Rwanda and China

Michael Metzger

Up until 1994, Rwanda was hailed as a leading “Christian nation.” Proportionate to its population, it had more evangelistic crusades – and more recorded converts – than perhaps any other African nation.  Then, on April 6, 1994, Rwandan President Habyarimana and the Burundian President were killed when Habyarimana’s plane was shot down near Kigali Airport.  Hutu extremists were believed to be behind the attack.  The genocide began that night.  Over the next 100 days, at least 800,000 Tutsis and Hutus were slaughtered at the hands of one another.  Recently, the first two convictions from the genocide were handed down.  An evangelical pastor and his son were convicted and sentenced for crimes of mass murder.

What went wrong?

In his best-seller Collapse, Jared Diamond probes the question of what caused some of the great civilizations of the past to collapse into ruin, and what can be learned from their fates.  (This is a companion to Diamond’s million-copy bestseller Guns, Germs, and Steel, where he examines how and why Western civilizations developed the technologies and immunities that allowed them to dominate much of the world.)  Moving from the Polynesian cultures to the flourishing American civilizations of the Anasazi and the Maya and finally to the doomed Viking colony on Greenland, Diamond’s Collapse traces the fundamental pattern of catastrophe.  Environmental damage, climate change, rapid population growth, and unwise political choices were all factors in the demise of these societies (even though other societies found solutions and persisted).

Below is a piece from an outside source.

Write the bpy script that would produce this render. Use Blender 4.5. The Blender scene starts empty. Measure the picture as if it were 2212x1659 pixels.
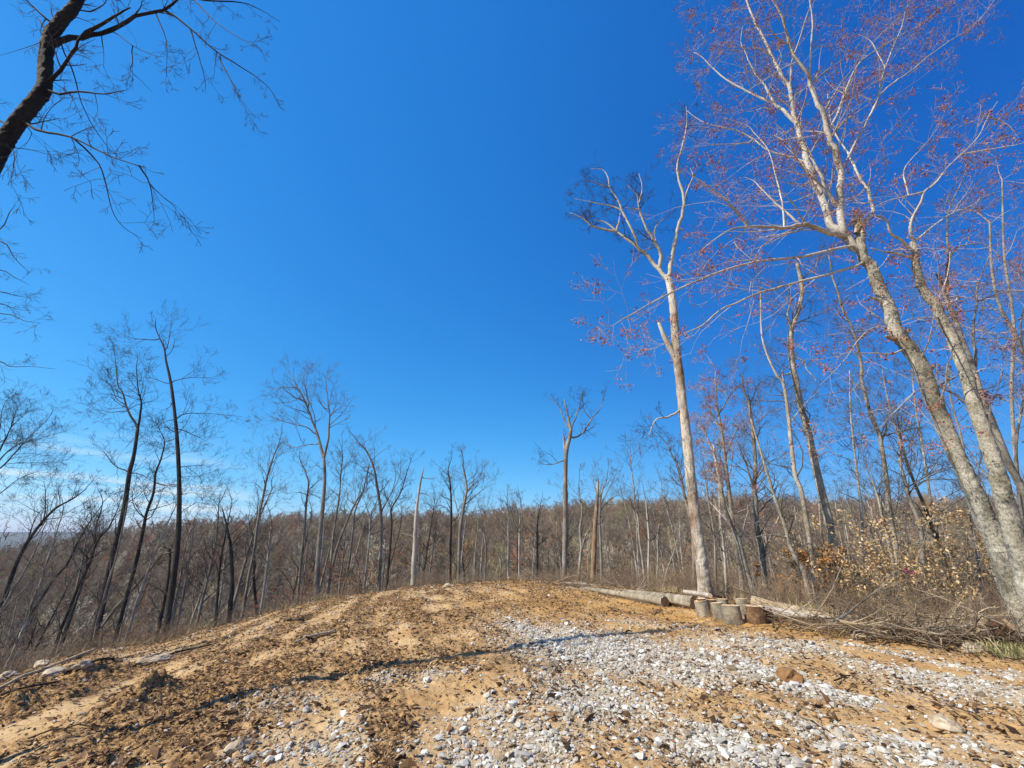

Collapse should be of particular interest to evangelicals, because Diamond demonstrates how such factors as increasing population density, a primitive stone age agriculture, declining food production, an increasing number of men who owned no land, and massive deforestation all contributed to Rwanda’s collapse.  These developments evangelicals virtually ignored, focusing instead on conversions and church growth.  Which is why Brian McLaren writes: “If our theologies makes us focus only on the eternal and the individual (i.e., getting my soul into heaven) so that we avoid God’s concern for the historical and the global (i.e., God’s will being done on the earth as well as in heaven), then the more people we win over to our theologies, the fewer people will care about God’s world here and now.”

That’s a good lesson for evangelicals to learn – we should aim for conversions and cultural reform.  And it’s the reason The Clapham Institute was founded – to “help people and organizations advance faith-centered cultural reform.” Diamond points out that we face problems similar to Rwanda’s in China today. This is a region where the evangelical movement is booming. Perhaps we can apply the lesson of Rwanda there.